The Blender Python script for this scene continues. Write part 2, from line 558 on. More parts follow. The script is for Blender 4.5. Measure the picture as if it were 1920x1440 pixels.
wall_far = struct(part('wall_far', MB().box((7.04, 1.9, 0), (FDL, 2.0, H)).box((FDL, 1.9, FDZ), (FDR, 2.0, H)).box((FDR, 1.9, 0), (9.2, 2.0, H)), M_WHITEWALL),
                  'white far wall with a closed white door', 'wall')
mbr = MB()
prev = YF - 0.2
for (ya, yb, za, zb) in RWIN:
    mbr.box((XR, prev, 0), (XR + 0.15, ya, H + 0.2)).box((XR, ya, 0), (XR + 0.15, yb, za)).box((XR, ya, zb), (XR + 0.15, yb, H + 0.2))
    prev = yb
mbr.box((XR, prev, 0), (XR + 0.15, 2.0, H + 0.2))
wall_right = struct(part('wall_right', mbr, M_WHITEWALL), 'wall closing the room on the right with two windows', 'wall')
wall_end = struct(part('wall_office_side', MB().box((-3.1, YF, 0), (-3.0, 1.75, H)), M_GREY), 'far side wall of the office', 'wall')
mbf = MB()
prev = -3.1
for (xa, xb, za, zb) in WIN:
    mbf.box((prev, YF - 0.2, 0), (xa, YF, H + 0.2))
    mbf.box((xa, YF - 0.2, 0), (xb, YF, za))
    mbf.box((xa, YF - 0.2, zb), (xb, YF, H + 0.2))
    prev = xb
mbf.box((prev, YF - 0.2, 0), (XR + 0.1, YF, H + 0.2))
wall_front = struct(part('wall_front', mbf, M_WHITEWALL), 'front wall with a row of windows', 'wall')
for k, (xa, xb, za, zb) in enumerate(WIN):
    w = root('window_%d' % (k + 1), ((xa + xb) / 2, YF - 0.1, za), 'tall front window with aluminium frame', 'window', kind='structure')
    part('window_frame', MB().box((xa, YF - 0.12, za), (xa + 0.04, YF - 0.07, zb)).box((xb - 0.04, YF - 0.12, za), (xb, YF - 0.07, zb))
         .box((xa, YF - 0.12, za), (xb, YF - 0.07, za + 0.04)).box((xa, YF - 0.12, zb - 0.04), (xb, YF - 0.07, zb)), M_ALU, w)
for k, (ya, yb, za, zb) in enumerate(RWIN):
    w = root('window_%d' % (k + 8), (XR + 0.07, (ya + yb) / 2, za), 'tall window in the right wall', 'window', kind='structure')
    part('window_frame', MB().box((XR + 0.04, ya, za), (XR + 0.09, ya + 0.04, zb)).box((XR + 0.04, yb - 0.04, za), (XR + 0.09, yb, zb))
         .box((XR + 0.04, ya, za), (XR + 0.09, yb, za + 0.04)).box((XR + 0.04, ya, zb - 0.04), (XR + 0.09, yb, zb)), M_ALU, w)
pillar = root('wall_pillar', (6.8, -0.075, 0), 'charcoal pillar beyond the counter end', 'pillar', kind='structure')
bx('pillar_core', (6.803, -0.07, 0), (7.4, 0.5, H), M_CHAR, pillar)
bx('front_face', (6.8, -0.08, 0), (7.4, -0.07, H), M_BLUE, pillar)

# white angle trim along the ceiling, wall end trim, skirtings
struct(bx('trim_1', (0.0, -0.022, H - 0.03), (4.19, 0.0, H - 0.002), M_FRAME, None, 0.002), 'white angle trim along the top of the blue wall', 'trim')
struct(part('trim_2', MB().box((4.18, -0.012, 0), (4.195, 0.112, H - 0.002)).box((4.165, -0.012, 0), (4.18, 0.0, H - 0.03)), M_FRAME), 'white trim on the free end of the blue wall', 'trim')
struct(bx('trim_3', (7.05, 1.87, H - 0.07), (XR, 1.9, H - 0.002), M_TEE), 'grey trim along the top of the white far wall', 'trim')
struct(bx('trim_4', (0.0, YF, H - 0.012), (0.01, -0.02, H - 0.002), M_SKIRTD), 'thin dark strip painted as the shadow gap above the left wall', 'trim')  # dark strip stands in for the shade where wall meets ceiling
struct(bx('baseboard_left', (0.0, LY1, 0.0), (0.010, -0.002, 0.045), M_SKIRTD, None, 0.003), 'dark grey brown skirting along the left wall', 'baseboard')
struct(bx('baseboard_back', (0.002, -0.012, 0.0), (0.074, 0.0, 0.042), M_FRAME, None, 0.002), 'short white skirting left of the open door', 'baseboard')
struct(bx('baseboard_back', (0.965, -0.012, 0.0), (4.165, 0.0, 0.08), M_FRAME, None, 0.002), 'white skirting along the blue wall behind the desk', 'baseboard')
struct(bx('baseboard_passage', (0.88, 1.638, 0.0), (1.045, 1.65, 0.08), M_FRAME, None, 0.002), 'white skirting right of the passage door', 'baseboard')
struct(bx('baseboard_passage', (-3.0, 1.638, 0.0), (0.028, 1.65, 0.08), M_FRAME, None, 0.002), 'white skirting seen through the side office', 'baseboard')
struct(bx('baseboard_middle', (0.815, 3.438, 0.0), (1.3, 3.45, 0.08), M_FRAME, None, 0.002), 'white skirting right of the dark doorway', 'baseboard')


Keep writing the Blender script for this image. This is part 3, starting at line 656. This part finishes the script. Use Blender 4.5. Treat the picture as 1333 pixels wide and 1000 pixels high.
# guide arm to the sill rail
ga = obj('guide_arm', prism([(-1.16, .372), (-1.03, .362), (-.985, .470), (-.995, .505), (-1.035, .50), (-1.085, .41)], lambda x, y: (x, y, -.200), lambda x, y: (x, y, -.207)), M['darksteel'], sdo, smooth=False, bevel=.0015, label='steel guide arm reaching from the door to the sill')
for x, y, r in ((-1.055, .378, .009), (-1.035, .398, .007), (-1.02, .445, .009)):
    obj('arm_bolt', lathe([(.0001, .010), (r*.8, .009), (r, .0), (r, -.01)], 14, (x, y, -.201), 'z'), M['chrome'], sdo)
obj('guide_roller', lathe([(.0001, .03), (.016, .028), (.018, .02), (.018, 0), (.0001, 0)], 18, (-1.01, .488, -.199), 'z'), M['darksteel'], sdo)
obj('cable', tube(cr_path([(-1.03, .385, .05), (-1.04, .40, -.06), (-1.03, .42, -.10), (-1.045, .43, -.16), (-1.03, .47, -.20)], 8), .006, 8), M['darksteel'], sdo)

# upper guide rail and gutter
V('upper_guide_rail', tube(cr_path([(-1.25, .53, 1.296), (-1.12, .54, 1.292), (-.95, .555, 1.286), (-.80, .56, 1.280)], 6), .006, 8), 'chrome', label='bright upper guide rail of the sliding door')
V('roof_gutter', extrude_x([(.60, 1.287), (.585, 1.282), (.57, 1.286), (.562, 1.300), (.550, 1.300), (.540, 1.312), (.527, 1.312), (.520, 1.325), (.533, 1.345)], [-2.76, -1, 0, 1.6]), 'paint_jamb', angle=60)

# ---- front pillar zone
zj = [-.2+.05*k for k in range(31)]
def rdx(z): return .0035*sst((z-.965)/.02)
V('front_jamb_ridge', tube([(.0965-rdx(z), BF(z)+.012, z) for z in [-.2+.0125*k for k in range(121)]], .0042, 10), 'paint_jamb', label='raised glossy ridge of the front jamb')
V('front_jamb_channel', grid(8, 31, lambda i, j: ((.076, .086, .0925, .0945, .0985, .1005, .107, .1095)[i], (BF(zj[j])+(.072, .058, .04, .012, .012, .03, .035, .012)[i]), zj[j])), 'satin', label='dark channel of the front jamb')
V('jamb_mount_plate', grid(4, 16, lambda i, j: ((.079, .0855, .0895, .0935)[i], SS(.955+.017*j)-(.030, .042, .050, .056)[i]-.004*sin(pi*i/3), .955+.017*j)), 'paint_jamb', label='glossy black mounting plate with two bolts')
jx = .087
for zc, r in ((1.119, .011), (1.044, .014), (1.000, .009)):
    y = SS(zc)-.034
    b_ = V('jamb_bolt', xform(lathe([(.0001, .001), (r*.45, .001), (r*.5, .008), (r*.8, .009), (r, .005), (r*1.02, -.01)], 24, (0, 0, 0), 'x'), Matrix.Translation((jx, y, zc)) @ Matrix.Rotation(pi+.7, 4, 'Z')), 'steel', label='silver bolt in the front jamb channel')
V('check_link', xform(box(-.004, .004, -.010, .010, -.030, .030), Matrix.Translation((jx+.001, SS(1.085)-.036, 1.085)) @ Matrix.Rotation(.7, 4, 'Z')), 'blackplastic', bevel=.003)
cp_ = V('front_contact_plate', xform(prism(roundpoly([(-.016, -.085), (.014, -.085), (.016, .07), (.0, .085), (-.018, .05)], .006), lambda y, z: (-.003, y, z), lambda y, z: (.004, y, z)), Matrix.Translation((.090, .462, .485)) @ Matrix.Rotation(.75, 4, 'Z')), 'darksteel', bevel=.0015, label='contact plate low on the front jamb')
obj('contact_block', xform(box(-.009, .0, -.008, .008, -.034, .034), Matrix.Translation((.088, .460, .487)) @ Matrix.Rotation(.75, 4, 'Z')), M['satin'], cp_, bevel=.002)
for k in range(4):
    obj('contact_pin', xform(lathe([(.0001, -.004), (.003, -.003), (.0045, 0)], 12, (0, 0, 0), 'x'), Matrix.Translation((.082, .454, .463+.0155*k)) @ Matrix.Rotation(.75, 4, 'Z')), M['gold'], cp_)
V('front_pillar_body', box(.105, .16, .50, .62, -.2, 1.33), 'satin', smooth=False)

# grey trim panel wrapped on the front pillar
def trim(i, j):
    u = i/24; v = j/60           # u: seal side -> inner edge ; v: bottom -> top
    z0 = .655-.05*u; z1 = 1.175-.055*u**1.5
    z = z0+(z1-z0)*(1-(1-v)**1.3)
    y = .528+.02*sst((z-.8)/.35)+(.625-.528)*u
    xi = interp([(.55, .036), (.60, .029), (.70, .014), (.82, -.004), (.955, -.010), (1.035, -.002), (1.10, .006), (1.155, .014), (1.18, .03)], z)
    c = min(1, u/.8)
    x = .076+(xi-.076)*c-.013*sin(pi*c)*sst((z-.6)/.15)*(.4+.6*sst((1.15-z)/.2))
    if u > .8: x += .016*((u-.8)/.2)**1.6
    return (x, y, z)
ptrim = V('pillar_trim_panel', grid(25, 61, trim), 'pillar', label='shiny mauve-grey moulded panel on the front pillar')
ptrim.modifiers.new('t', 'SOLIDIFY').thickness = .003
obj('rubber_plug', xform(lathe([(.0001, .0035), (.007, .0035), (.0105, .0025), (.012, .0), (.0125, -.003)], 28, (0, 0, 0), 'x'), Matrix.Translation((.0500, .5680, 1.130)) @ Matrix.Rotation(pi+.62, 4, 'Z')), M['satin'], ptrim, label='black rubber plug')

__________

§ **EXERCISE DIRECTIONS**
Give back exactly the stretch that opens on the line with "Keep writing the" and closes on the line with "1.6]), 'paint_jamb', angle=60)".

§ **TASK ANSWER**
Keep writing the Blender script for this image. This is part 3, starting at line 656. This part finishes the script. Use Blender 4.5. Treat the picture as 1333 pixels wide and 1000 pixels high.
# guide arm to the sill rail
ga = obj('guide_arm', prism([(-1.16, .372), (-1.03, .362), (-.985, .470), (-.995, .505), (-1.035, .50), (-1.085, .41)], lambda x, y: (x, y, -.200), lambda x, y: (x, y, -.207)), M['darksteel'], sdo, smooth=False, bevel=.0015, label='steel guide arm reaching from the door to the sill')
for x, y, r in ((-1.055, .378, .009), (-1.035, .398, .007), (-1.02, .445, .009)):
    obj('arm_bolt', lathe([(.0001, .010), (r*.8, .009), (r, .0), (r, -.01)], 14, (x, y, -.201), 'z'), M['chrome'], sdo)
obj('guide_roller', lathe([(.0001, .03), (.016, .028), (.018, .02), (.018, 0), (.0001, 0)], 18, (-1.01, .488, -.199), 'z'), M['darksteel'], sdo)
obj('cable', tube(cr_path([(-1.03, .385, .05), (-1.04, .40, -.06), (-1.03, .42, -.10), (-1.045, .43, -.16), (-1.03, .47, -.20)], 8), .006, 8), M['darksteel'], sdo)

# upper guide rail and gutter
V('upper_guide_rail', tube(cr_path([(-1.25, .53, 1.296), (-1.12, .54, 1.292), (-.95, .555, 1.286), (-.80, .56, 1.280)], 6), .006, 8), 'chrome', label='bright upper guide rail of the sliding door')
V('roof_gutter', extrude_x([(.60, 1.287), (.585, 1.282), (.57, 1.286), (.562, 1.300), (.550, 1.300), (.540, 1.312), (.527, 1.312), (.520, 1.325), (.533, 1.345)], [-2.76, -1, 0, 1.6]), 'paint_jamb', angle=60)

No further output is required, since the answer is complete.